— Requirements —
Write out the lines from the top of the material through the line with "CT, ST = math.cos(TH), math.sin(TH)", exactly and with nothing added.

++++++

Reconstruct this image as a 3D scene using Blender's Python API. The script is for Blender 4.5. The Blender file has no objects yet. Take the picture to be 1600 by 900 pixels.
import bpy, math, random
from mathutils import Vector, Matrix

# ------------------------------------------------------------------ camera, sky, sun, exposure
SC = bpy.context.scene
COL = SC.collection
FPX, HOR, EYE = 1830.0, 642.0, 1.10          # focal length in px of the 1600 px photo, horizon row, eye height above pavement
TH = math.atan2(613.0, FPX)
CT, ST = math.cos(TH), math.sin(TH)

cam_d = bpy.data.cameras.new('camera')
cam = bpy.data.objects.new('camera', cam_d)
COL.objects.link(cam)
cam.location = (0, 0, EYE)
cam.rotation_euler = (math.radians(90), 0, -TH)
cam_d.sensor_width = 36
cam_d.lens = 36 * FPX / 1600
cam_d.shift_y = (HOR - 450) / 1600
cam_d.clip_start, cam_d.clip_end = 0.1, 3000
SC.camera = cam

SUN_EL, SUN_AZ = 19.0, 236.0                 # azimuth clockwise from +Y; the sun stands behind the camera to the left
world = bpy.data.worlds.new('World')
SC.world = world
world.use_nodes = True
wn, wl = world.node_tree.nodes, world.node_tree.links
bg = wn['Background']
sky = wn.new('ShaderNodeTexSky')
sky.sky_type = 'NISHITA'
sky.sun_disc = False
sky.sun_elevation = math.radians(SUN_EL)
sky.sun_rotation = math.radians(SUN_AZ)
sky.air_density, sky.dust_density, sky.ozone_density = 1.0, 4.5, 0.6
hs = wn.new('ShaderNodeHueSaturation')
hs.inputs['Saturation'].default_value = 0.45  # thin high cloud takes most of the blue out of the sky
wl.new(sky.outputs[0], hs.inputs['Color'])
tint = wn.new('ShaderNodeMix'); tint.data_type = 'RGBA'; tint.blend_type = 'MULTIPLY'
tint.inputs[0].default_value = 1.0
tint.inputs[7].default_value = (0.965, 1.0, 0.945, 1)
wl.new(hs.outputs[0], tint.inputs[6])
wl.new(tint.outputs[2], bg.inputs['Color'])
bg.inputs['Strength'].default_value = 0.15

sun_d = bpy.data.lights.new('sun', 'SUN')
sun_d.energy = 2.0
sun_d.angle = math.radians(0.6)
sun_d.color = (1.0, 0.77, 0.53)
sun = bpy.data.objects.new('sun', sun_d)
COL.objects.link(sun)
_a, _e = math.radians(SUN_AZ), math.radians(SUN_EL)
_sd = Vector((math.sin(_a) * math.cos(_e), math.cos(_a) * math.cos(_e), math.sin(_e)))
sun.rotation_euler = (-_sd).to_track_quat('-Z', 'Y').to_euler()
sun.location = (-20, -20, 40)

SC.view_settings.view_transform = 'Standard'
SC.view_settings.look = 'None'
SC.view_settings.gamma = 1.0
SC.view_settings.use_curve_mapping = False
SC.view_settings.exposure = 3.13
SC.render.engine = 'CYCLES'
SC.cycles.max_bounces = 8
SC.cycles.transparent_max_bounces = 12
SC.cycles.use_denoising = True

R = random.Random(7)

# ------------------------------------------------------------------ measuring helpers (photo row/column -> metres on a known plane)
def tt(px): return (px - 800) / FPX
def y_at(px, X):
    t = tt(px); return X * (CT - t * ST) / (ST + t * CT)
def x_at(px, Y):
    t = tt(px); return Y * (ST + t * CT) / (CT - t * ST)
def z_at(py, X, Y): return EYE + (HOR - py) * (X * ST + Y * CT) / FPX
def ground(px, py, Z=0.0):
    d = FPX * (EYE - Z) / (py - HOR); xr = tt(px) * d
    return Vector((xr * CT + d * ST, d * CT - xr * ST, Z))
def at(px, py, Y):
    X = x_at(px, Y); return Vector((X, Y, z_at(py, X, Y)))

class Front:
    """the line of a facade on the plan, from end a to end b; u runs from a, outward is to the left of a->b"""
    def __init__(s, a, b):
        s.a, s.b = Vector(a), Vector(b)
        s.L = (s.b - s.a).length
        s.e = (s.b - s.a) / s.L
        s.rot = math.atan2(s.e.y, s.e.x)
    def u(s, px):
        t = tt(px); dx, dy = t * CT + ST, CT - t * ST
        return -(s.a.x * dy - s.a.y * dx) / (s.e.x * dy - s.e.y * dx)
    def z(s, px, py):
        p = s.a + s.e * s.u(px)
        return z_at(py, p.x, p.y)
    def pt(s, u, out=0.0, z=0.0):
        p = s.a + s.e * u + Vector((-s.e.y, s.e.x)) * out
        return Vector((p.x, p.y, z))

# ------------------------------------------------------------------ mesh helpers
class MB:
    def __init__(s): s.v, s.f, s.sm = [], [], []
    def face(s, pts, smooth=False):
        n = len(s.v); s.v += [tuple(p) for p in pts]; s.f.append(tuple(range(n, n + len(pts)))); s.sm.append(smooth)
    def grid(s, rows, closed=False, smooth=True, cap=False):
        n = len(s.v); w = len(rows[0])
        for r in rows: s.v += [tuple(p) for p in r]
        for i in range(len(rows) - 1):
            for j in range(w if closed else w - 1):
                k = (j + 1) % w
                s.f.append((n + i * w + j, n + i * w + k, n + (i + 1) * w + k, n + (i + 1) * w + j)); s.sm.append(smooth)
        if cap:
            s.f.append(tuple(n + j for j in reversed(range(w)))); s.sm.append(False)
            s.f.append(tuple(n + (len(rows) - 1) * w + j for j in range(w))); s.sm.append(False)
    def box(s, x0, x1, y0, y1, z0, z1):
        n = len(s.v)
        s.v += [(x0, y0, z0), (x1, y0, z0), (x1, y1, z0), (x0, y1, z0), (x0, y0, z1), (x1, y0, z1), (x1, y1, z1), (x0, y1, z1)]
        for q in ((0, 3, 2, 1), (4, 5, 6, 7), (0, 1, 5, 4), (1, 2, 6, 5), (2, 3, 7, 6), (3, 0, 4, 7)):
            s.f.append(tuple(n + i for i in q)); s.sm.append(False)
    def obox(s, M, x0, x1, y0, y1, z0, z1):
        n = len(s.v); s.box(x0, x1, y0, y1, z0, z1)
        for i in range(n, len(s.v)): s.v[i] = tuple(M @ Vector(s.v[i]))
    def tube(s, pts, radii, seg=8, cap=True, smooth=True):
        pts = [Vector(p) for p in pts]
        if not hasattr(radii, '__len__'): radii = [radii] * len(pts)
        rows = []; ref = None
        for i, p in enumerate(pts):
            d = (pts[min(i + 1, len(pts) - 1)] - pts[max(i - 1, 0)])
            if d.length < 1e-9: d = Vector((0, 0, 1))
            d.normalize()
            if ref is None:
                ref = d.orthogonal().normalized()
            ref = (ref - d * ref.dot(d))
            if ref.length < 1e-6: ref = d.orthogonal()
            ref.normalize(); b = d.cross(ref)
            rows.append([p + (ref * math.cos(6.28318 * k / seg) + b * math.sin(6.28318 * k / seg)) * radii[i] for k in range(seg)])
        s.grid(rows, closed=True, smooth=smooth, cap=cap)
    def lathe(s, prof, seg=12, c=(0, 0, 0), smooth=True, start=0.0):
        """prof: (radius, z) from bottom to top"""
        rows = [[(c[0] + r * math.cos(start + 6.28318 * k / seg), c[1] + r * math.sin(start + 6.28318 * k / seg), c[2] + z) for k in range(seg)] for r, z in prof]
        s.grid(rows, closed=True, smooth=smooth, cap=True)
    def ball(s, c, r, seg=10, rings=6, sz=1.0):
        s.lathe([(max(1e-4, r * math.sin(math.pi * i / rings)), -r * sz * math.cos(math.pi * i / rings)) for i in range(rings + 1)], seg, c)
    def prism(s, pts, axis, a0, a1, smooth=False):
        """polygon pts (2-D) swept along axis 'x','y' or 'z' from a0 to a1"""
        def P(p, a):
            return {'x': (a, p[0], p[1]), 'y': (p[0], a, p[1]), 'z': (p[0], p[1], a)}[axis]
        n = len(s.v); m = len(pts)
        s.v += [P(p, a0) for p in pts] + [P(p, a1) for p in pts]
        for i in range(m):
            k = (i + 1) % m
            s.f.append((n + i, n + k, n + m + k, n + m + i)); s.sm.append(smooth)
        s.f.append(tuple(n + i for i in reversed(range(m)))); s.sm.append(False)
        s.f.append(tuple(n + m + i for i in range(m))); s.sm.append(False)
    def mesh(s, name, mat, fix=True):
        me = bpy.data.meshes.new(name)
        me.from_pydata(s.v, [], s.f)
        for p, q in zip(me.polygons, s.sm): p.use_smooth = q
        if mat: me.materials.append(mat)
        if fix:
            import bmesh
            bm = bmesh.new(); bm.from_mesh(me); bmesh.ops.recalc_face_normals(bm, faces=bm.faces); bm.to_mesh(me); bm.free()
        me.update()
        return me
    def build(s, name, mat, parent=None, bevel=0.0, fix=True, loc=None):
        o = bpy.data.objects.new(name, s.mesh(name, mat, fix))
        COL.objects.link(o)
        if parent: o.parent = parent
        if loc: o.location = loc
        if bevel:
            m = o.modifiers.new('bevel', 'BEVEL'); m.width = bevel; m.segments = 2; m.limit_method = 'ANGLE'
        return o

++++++

— Task solution —
Reconstruct this image as a 3D scene using Blender's Python API. The script is for Blender 4.5. The Blender file has no objects yet. Take the picture to be 1600 by 900 pixels.
import bpy, math, random
from mathutils import Vector, Matrix

# ------------------------------------------------------------------ camera, sky, sun, exposure
SC = bpy.context.scene
COL = SC.collection
FPX, HOR, EYE = 1830.0, 642.0, 1.10          # focal length in px of the 1600 px photo, horizon row, eye height above pavement
TH = math.atan2(613.0, FPX)
CT, ST = math.cos(TH), math.sin(TH)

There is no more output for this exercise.